Work to complete: Show all lines holding the string "scene".

Data in this exercise:
========================================

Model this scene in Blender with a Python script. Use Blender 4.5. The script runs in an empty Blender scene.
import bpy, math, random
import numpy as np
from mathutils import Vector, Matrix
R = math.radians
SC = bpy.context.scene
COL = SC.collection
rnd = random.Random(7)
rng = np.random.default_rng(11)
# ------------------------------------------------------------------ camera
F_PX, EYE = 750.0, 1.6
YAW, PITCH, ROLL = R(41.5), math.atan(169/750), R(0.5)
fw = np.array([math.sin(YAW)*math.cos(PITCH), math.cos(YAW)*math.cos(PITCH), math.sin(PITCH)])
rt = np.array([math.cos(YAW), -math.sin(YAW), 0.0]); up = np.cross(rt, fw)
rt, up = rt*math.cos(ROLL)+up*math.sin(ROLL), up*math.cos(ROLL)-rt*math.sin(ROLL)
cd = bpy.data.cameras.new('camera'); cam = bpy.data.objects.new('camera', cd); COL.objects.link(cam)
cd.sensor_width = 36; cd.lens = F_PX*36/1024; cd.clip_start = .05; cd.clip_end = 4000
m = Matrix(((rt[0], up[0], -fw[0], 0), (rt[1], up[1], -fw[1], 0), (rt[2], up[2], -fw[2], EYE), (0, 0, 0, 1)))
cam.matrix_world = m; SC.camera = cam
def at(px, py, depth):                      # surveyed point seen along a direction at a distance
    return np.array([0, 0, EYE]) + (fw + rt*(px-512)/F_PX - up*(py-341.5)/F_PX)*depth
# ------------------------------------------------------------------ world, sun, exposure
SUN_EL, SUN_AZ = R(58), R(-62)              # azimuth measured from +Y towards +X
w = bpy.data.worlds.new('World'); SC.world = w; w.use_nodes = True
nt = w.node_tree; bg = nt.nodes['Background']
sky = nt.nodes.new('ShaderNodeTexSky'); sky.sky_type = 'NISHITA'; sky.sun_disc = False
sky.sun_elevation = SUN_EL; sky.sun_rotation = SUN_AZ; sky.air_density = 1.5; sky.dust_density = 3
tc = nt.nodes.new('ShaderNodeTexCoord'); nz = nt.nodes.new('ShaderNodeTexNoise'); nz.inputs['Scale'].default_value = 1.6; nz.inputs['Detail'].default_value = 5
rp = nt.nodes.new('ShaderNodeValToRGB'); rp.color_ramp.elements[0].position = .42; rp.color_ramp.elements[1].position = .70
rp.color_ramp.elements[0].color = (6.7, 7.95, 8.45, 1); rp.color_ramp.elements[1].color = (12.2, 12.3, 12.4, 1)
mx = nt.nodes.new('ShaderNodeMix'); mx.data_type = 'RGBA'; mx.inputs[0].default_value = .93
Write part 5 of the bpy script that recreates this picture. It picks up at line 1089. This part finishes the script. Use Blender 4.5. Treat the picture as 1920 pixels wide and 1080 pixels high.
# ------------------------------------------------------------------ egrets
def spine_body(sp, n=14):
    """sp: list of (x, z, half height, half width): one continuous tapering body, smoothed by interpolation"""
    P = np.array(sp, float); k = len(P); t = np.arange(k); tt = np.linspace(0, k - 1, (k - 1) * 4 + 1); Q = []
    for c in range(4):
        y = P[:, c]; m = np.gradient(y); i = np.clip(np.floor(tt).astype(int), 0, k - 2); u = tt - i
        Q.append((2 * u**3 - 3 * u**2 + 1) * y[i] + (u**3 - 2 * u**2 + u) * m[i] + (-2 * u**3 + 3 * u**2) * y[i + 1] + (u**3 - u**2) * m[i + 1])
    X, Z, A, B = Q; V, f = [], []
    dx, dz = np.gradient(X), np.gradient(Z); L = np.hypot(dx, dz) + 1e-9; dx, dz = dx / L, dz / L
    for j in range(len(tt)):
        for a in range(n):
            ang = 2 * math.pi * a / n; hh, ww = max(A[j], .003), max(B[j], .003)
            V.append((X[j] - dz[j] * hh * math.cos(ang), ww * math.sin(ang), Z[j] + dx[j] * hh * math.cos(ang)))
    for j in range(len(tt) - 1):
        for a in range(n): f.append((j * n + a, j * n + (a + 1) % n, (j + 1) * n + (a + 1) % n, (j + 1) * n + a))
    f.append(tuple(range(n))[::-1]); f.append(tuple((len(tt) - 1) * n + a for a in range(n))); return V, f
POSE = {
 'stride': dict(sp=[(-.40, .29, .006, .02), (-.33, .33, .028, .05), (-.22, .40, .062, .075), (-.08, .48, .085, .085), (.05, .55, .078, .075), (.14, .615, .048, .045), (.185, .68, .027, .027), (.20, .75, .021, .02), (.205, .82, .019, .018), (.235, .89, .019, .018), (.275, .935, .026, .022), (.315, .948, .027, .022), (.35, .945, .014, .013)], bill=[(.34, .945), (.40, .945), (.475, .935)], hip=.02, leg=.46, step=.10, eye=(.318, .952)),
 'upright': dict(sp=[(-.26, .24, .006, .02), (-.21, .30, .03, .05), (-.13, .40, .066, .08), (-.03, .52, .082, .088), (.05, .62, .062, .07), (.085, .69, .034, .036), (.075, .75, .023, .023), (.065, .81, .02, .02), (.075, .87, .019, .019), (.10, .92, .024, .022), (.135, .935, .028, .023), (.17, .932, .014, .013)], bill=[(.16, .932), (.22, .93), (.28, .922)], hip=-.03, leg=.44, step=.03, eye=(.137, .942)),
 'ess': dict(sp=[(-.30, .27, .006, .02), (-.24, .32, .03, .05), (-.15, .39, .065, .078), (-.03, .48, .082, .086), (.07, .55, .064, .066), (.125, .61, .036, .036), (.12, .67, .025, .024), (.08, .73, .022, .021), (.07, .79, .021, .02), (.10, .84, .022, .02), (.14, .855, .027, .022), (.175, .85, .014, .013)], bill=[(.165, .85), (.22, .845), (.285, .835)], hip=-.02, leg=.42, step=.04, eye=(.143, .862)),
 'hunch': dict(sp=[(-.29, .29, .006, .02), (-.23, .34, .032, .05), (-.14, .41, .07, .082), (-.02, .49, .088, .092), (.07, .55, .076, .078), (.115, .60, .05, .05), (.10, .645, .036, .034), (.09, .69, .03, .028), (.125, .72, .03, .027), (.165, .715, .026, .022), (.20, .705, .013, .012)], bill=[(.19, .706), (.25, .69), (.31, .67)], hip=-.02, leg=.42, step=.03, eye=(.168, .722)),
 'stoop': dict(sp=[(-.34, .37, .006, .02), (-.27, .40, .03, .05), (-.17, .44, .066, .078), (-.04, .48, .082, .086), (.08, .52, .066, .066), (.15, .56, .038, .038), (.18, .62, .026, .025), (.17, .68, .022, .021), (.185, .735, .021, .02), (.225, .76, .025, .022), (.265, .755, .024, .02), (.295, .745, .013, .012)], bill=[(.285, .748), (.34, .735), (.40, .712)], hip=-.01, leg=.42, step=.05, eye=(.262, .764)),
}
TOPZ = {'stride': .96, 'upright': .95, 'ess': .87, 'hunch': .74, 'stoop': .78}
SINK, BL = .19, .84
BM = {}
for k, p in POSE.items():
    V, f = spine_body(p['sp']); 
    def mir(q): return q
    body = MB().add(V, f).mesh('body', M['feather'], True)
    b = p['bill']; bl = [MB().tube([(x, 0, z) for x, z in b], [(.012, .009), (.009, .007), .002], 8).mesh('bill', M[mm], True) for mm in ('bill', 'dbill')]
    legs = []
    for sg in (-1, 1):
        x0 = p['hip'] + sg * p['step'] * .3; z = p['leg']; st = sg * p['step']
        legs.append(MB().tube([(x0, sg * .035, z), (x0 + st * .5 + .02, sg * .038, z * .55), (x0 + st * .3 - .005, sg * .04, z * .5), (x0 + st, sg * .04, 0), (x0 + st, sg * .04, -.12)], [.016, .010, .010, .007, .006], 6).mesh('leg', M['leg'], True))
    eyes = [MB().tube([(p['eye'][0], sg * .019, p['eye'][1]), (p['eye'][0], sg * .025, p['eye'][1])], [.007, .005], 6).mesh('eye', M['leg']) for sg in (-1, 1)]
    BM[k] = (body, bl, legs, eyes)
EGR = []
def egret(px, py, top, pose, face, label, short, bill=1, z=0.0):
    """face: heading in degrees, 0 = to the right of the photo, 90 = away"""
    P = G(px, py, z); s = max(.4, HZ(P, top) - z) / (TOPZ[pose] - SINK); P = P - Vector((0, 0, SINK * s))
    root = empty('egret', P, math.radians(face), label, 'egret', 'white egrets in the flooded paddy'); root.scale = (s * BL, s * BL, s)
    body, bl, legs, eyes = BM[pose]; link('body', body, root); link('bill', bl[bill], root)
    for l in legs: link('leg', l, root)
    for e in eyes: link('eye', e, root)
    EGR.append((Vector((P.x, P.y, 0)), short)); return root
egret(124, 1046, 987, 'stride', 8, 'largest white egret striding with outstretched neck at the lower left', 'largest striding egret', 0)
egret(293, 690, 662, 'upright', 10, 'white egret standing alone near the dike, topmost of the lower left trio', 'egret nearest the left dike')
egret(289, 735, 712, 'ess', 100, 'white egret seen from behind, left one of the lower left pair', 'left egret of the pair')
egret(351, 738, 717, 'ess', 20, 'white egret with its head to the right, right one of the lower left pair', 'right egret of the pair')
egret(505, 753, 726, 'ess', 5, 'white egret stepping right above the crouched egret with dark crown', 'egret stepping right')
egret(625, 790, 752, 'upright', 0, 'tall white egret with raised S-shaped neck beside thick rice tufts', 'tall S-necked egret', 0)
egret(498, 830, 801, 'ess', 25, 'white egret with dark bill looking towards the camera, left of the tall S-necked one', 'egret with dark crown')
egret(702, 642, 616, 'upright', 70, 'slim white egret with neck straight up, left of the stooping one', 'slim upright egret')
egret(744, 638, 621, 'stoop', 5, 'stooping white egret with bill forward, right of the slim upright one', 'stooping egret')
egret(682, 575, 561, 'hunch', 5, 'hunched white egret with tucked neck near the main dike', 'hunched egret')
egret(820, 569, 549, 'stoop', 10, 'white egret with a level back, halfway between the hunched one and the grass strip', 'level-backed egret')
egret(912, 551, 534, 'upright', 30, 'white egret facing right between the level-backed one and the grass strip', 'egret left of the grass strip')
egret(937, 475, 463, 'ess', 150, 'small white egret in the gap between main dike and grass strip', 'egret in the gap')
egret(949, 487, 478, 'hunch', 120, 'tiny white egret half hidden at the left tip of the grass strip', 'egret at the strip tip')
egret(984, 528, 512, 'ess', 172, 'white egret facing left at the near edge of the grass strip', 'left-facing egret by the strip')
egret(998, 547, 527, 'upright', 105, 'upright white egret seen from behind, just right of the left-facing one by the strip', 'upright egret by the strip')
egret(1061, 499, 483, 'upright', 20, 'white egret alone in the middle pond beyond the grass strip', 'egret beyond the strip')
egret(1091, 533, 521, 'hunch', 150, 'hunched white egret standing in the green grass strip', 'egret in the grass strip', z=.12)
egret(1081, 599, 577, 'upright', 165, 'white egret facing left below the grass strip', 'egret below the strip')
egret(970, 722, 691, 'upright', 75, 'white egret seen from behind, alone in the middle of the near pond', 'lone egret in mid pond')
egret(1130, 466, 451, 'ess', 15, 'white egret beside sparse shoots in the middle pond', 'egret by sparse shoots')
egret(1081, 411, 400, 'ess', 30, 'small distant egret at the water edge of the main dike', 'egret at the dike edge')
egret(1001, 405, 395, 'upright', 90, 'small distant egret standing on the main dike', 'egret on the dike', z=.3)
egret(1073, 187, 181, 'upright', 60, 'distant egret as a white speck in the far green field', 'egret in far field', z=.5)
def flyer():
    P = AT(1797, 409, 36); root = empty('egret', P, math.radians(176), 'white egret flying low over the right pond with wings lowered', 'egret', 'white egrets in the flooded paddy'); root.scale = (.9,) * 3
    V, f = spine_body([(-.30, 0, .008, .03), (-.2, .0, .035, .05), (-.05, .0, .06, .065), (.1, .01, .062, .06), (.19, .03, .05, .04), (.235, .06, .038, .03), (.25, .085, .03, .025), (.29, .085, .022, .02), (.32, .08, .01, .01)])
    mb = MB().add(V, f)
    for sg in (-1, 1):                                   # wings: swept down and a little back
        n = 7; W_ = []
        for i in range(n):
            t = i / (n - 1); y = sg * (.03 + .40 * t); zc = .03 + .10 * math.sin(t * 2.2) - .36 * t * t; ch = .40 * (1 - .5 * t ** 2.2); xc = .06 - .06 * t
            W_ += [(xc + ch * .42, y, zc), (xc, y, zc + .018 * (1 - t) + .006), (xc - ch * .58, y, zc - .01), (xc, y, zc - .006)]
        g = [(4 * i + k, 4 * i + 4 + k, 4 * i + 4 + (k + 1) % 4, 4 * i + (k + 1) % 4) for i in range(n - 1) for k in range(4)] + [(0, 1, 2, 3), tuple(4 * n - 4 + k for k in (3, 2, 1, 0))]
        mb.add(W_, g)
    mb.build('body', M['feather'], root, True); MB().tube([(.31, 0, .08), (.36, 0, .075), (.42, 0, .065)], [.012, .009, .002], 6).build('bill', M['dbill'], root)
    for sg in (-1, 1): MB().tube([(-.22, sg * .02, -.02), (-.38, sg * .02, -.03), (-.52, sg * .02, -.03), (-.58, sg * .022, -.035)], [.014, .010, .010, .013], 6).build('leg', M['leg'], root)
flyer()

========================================

Response:
Model this scene in Blender with a Python script. Use Blender 4.5. The script runs in an empty Blender scene.
SC = bpy.context.scene